INPUT RECORDS –

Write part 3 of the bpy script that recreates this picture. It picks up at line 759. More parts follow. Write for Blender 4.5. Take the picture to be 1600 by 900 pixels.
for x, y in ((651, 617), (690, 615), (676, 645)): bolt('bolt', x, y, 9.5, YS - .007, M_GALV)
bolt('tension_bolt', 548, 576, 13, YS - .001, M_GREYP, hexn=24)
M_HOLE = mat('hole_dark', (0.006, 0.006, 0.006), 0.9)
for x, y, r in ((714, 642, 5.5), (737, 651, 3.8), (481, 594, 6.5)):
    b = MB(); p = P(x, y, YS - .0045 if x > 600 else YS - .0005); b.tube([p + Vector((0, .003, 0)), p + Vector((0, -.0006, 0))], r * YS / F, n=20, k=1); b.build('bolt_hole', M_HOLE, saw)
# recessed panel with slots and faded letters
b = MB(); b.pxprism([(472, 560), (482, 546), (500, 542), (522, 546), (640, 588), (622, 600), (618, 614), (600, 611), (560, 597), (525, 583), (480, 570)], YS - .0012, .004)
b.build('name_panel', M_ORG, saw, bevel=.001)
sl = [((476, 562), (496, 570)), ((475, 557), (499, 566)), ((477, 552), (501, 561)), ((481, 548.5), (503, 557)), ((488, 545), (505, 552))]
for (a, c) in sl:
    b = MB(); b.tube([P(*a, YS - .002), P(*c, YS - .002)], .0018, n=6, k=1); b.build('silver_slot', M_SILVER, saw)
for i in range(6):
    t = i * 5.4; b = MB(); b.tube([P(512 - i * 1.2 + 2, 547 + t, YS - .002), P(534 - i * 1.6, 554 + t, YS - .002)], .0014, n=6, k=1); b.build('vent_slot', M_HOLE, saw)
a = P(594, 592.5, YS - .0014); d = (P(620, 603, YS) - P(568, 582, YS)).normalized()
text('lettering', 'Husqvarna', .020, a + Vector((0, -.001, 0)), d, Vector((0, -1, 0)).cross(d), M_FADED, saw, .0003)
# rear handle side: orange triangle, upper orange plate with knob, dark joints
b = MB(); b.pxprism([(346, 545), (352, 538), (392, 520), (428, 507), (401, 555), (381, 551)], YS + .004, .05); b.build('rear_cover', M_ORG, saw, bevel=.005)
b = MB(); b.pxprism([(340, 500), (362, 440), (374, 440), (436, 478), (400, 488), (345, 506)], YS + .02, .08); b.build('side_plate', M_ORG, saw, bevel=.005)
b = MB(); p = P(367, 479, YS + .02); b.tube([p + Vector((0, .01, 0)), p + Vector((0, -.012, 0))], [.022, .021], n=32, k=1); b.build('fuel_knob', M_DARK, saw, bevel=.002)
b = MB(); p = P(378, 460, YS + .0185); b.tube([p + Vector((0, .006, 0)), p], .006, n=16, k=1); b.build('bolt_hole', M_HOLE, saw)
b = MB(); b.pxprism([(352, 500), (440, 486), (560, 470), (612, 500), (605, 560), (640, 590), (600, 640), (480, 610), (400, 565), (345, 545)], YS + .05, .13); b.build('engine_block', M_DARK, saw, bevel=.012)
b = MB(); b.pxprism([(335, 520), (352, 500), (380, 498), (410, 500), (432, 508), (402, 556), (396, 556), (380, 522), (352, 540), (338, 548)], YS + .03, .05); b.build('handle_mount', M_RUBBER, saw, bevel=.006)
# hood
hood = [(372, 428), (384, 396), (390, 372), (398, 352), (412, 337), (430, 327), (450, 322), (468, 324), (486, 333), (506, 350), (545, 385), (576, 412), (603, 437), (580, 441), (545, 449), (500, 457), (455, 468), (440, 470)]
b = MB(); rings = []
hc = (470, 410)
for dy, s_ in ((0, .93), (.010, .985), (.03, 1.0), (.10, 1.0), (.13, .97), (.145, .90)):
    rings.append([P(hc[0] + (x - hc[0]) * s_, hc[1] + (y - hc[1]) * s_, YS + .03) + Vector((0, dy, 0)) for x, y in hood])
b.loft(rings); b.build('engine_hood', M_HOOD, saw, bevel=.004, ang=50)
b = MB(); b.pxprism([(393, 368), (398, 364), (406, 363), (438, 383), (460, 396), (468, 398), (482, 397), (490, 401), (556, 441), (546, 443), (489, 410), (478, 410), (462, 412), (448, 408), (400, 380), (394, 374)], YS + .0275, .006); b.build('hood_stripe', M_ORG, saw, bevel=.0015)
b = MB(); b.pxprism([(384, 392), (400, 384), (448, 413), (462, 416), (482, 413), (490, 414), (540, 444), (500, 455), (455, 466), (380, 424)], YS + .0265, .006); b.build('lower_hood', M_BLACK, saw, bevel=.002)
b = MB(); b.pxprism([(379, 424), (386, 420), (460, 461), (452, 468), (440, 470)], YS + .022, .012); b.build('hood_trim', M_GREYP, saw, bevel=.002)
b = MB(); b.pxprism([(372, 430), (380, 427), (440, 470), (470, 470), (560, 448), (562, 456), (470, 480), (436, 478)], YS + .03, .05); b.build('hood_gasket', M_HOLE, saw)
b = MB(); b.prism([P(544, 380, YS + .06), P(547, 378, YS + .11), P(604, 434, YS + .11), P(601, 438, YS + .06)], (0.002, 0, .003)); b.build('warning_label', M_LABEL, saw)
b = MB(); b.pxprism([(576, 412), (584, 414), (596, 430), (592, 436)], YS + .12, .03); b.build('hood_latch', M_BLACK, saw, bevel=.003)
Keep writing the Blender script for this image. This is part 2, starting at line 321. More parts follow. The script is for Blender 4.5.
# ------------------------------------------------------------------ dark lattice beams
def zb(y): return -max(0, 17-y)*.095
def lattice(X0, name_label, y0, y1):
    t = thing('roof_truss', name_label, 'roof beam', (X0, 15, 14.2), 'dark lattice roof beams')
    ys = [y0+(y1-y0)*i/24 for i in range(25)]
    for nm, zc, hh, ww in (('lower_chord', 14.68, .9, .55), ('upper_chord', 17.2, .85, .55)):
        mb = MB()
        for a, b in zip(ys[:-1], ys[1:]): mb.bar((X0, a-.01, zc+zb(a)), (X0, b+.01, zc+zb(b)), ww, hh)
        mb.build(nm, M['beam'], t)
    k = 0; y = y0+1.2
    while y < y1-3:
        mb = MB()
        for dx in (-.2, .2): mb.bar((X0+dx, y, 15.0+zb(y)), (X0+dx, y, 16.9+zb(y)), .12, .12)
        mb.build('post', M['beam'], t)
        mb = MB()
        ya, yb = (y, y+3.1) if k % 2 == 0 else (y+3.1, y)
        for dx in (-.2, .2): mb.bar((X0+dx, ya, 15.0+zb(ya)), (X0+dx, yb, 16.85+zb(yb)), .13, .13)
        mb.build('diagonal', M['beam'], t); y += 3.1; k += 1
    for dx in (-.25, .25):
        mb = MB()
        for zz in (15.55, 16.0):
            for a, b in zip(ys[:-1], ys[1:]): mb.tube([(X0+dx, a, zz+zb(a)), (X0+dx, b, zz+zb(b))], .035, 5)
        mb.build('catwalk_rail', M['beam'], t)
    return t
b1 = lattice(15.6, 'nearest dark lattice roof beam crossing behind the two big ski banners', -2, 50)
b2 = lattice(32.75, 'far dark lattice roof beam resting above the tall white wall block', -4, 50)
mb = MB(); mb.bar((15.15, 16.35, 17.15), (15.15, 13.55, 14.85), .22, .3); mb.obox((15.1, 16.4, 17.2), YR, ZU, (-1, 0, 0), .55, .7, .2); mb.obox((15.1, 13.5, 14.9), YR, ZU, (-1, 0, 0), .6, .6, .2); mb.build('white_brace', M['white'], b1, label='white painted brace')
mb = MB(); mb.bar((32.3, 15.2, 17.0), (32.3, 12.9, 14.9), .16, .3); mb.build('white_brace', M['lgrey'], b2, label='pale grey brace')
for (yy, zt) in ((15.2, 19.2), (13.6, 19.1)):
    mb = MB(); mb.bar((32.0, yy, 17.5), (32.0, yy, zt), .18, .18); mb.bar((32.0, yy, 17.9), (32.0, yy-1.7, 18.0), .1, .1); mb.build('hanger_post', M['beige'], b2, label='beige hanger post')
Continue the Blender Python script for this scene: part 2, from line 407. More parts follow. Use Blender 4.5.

DESCRIPTION OF THE TASK –
Exactly how many lines in the data above contain the word "part"? Respond with the number and nothing more.

FINAL RESULT –
3